- TASK OBJECTIVE: Would you extract the whole listing below and retype it exactly?
-- SUPPLIED MATERIAL start --
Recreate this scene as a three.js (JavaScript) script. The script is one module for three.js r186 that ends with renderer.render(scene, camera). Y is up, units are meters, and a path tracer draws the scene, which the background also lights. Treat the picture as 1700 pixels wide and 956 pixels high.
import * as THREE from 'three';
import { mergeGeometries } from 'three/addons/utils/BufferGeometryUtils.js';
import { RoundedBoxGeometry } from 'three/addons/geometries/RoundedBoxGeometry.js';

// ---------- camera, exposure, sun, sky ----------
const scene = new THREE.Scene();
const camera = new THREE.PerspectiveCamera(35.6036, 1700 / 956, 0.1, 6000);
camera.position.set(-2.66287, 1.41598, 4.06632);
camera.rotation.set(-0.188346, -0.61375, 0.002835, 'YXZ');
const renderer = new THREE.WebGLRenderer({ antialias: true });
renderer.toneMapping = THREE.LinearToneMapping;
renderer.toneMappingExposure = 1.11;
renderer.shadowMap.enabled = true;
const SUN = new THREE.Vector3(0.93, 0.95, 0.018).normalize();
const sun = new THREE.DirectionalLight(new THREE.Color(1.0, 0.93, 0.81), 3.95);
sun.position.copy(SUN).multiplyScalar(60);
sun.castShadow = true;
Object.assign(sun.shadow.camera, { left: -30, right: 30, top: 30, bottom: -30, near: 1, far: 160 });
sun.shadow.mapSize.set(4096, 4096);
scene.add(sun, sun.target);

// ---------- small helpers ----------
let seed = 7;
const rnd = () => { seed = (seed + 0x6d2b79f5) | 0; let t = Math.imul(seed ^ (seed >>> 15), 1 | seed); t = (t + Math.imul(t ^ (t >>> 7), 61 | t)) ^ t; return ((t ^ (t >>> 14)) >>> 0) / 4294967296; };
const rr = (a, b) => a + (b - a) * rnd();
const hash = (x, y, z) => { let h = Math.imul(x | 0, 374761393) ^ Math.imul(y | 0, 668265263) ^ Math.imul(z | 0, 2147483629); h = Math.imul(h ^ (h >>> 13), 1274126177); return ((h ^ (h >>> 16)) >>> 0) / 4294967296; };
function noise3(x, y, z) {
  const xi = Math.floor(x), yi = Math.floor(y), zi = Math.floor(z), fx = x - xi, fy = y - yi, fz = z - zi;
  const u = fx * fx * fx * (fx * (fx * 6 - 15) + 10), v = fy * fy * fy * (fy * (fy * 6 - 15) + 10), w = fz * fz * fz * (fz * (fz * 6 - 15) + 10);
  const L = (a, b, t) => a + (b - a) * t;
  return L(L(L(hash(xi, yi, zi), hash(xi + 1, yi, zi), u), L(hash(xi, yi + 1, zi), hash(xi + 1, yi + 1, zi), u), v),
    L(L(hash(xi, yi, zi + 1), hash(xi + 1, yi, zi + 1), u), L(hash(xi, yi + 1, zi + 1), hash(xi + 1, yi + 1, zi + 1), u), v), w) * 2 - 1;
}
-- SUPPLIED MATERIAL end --
- RESULT BELOW:
Recreate this scene as a three.js (JavaScript) script. The script is one module for three.js r186 that ends with renderer.render(scene, camera). Y is up, units are meters, and a path tracer draws the scene, which the background also lights. Treat the picture as 1700 pixels wide and 956 pixels high.
import * as THREE from 'three';
import { mergeGeometries } from 'three/addons/utils/BufferGeometryUtils.js';
import { RoundedBoxGeometry } from 'three/addons/geometries/RoundedBoxGeometry.js';

// ---------- camera, exposure, sun, sky ----------
const scene = new THREE.Scene();
const camera = new THREE.PerspectiveCamera(35.6036, 1700 / 956, 0.1, 6000);
camera.position.set(-2.66287, 1.41598, 4.06632);
camera.rotation.set(-0.188346, -0.61375, 0.002835, 'YXZ');
const renderer = new THREE.WebGLRenderer({ antialias: true });
renderer.toneMapping = THREE.LinearToneMapping;
renderer.toneMappingExposure = 1.11;
renderer.shadowMap.enabled = true;
const SUN = new THREE.Vector3(0.93, 0.95, 0.018).normalize();
const sun = new THREE.DirectionalLight(new THREE.Color(1.0, 0.93, 0.81), 3.95);
sun.position.copy(SUN).multiplyScalar(60);
sun.castShadow = true;
Object.assign(sun.shadow.camera, { left: -30, right: 30, top: 30, bottom: -30, near: 1, far: 160 });
sun.shadow.mapSize.set(4096, 4096);
scene.add(sun, sun.target);

// ---------- small helpers ----------
let seed = 7;
const rnd = () => { seed = (seed + 0x6d2b79f5) | 0; let t = Math.imul(seed ^ (seed >>> 15), 1 | seed); t = (t + Math.imul(t ^ (t >>> 7), 61 | t)) ^ t; return ((t ^ (t >>> 14)) >>> 0) / 4294967296; };
const rr = (a, b) => a + (b - a) * rnd();
const hash = (x, y, z) => { let h = Math.imul(x | 0, 374761393) ^ Math.imul(y | 0, 668265263) ^ Math.imul(z | 0, 2147483629); h = Math.imul(h ^ (h >>> 13), 1274126177); return ((h ^ (h >>> 16)) >>> 0) / 4294967296; };
function noise3(x, y, z) {
  const xi = Math.floor(x), yi = Math.floor(y), zi = Math.floor(z), fx = x - xi, fy = y - yi, fz = z - zi;
  const u = fx * fx * fx * (fx * (fx * 6 - 15) + 10), v = fy * fy * fy * (fy * (fy * 6 - 15) + 10), w = fz * fz * fz * (fz * (fz * 6 - 15) + 10);
  const L = (a, b, t) => a + (b - a) * t;
  return L(L(L(hash(xi, yi, zi), hash(xi + 1, yi, zi), u), L(hash(xi, yi + 1, zi), hash(xi + 1, yi + 1, zi), u), v),
    L(L(hash(xi, yi, zi + 1), hash(xi + 1, yi, zi + 1), u), L(hash(xi, yi + 1, zi + 1), hash(xi + 1, yi + 1, zi + 1), u), v), w) * 2 - 1;
}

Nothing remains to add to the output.